Je me suis rendu compte que c’est dans l’esprit des gens que l’on met des dates, des âges, mais en fait, on est toujours absolument identique. La vie est un fil rouge, et c’est pour ça que l’âge ne compte plus. L’âge compte seulement pour l’extérieur, mais pas pour soi-même.
Amal : La joaillerie est un monde d’hommes, comment as-tu réussi à t’imposer ?
Édéenne : Je n’en sais rien ! (rires) Je pense qu’une des choses qui m’a beaucoup aidé, c’est de ne pas me comparer, de ne pas chercher à savoir ce que les autres faisaient. Je ne regarde pas les revues, je n’essaie pas d’être à la mode ni dans mon temps, de savoir par exemple de quelle façon de m’habiller. Ce n’est pas cela qui m’importe, mais l’individu. Ce qui m’intéresse, c’est ce que je dois faire, moi, pour essayer de transmettre ce que j’ai entendu. Cela n’a plus rien à voir avec les dernières chaussures de Louboutin ou les derniers vêtements de chez Chanel. Je parle de quelque chose qui est atemporel, qui est éternel.
Je ne me suis pas rendue compte que le monde de la joaillerie était un monde d’hommes. C’est quand on me l’a dit que j’en ai pris conscience, mais pas de moi-même ! Je ne le considère pas comme une victoire, je trouve cela juste amusant !
Amal : Quels conseils tu donnerais à ceux qui sont dans une période de transition ? Qui ont envie, mais qui n’osent pas ?
Édéenne : De dire tout haut leur rêve. Cela aide de rester centrer sur soi, de ne pas avoir peur du voisin, de ne pas avoir peur de ce que la famille ou les amis peuvent dire. La vie n’est pas tracée d’avance, elle est issue d’une chose, c’est de son désir et de son envie. Il faut écouter ses désirs. Je me suis rendue compte d’une chose, plus tu dis à haute voix ton rêve, plus tu es dedans. Dire les choses est un engagement.

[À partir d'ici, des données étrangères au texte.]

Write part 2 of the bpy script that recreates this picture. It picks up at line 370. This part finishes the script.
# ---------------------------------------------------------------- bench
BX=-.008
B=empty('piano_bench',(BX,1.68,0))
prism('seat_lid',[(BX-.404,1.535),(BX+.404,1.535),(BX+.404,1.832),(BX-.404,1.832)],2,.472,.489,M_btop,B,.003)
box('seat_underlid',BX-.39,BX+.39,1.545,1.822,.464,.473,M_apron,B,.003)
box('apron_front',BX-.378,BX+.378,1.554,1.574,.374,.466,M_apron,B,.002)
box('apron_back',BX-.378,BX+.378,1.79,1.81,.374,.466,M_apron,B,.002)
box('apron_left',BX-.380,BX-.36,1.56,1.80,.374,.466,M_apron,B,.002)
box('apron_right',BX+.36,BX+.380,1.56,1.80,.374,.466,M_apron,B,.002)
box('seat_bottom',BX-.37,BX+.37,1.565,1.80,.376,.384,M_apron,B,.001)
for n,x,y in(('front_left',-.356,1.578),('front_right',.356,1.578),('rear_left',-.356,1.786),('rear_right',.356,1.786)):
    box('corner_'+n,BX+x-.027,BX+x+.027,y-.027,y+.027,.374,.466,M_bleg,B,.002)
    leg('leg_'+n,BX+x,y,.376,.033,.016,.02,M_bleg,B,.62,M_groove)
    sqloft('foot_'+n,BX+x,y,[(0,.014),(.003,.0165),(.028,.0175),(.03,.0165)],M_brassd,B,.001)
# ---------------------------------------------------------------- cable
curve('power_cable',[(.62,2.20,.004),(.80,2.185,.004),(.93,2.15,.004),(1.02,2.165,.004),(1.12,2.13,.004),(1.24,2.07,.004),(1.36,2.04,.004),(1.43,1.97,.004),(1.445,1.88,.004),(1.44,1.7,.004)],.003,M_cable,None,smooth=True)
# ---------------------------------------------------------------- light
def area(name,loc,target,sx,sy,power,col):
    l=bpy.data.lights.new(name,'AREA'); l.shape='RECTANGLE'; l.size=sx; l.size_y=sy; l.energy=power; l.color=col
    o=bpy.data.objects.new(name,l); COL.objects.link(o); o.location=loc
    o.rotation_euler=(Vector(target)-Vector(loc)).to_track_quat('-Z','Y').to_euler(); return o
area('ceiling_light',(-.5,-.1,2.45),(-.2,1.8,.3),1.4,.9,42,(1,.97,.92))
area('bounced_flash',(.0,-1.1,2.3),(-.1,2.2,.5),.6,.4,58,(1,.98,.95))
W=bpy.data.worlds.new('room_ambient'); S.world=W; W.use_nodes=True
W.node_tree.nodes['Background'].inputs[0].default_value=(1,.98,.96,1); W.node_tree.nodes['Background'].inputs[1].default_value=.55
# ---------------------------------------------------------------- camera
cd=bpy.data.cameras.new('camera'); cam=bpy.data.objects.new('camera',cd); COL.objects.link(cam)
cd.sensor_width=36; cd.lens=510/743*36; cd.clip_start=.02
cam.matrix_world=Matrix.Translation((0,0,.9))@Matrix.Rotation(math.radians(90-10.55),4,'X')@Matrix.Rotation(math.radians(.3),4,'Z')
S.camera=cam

Deuxièmement, plus tu es proche de ton rêve, plus les gens sont éblouis de voir autant de lumière, autant d’envie. Nous sommes tous comme ça, mais on reste emprisonné par notre situation sociale, l’argent qu’on possède, nos peurs de manquer de connaissances, alors qu’en fait nous sommes les seuls geôliers de notre geôle ! Personne ne peut t’interdire quoi que ce soit, nous sommes les seuls à nous interdire de faire. D’autant plus quand on a la chance d’être dans des pays où on peut faire tout ce qu’on veut. Je ne suis pas issue d’une famille différente d’une autre, ni sortie d’une école particulière avec un réseau, en France je n’en ai aucun ! Donc cela prend plus de temps, mais tout est faisable. Il faut savoir écouter nos tripes, c’est là où est notre envie « centrée », pas dans la tête, qui calcule et analyse.